▶ _BRIEF_
Write out each line exactly as it stands, please.
>>>>>
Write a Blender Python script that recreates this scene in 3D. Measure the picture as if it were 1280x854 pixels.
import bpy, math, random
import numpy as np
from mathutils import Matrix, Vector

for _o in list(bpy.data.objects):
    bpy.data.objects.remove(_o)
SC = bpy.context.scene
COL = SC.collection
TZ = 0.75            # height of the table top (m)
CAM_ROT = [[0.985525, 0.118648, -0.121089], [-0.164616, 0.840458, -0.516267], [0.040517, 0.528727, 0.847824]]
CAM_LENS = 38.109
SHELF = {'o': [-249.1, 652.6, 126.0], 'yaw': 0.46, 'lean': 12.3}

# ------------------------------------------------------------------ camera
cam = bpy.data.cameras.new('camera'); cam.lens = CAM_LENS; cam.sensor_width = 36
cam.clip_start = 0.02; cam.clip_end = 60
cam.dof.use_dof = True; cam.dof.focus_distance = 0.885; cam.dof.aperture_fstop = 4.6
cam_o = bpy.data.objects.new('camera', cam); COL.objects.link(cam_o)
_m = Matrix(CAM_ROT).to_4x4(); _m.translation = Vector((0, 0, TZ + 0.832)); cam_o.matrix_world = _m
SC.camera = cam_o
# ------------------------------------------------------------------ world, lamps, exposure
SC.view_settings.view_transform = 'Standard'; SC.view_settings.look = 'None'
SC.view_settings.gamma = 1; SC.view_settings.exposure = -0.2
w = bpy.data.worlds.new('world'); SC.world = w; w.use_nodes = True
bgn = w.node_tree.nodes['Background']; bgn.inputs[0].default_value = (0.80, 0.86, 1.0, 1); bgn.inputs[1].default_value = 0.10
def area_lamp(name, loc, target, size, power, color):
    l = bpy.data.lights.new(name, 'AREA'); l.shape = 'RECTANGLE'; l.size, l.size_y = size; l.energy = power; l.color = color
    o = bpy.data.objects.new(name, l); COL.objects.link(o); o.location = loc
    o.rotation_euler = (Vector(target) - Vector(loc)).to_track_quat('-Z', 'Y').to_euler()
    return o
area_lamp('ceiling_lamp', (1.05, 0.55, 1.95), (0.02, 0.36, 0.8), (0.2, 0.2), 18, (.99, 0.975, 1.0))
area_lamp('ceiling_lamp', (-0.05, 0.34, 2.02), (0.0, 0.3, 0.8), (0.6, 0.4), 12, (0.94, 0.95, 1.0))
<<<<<
▶ _EXERCISE ANSWER_
Write a Blender Python script that recreates this scene in 3D. Measure the picture as if it were 1280x854 pixels.
import bpy, math, random
import numpy as np
from mathutils import Matrix, Vector

for _o in list(bpy.data.objects):
    bpy.data.objects.remove(_o)
SC = bpy.context.scene
COL = SC.collection
TZ = 0.75            # height of the table top (m)
CAM_ROT = [[0.985525, 0.118648, -0.121089], [-0.164616, 0.840458, -0.516267], [0.040517, 0.528727, 0.847824]]
CAM_LENS = 38.109
SHELF = {'o': [-249.1, 652.6, 126.0], 'yaw': 0.46, 'lean': 12.3}

# ------------------------------------------------------------------ camera
cam = bpy.data.cameras.new('camera'); cam.lens = CAM_LENS; cam.sensor_width = 36
cam.clip_start = 0.02; cam.clip_end = 60
cam.dof.use_dof = True; cam.dof.focus_distance = 0.885; cam.dof.aperture_fstop = 4.6
cam_o = bpy.data.objects.new('camera', cam); COL.objects.link(cam_o)
_m = Matrix(CAM_ROT).to_4x4(); _m.translation = Vector((0, 0, TZ + 0.832)); cam_o.matrix_world = _m
SC.camera = cam_o
# ------------------------------------------------------------------ world, lamps, exposure
SC.view_settings.view_transform = 'Standard'; SC.view_settings.look = 'None'
SC.view_settings.gamma = 1; SC.view_settings.exposure = -0.2
w = bpy.data.worlds.new('world'); SC.world = w; w.use_nodes = True
bgn = w.node_tree.nodes['Background']; bgn.inputs[0].default_value = (0.80, 0.86, 1.0, 1); bgn.inputs[1].default_value = 0.10
def area_lamp(name, loc, target, size, power, color):
    l = bpy.data.lights.new(name, 'AREA'); l.shape = 'RECTANGLE'; l.size, l.size_y = size; l.energy = power; l.color = color
    o = bpy.data.objects.new(name, l); COL.objects.link(o); o.location = loc
    o.rotation_euler = (Vector(target) - Vector(loc)).to_track_quat('-Z', 'Y').to_euler()
    return o
area_lamp('ceiling_lamp', (1.05, 0.55, 1.95), (0.02, 0.36, 0.8), (0.2, 0.2), 18, (.99, 0.975, 1.0))
area_lamp('ceiling_lamp', (-0.05, 0.34, 2.02), (0.0, 0.3, 0.8), (0.6, 0.4), 12, (0.94, 0.95, 1.0))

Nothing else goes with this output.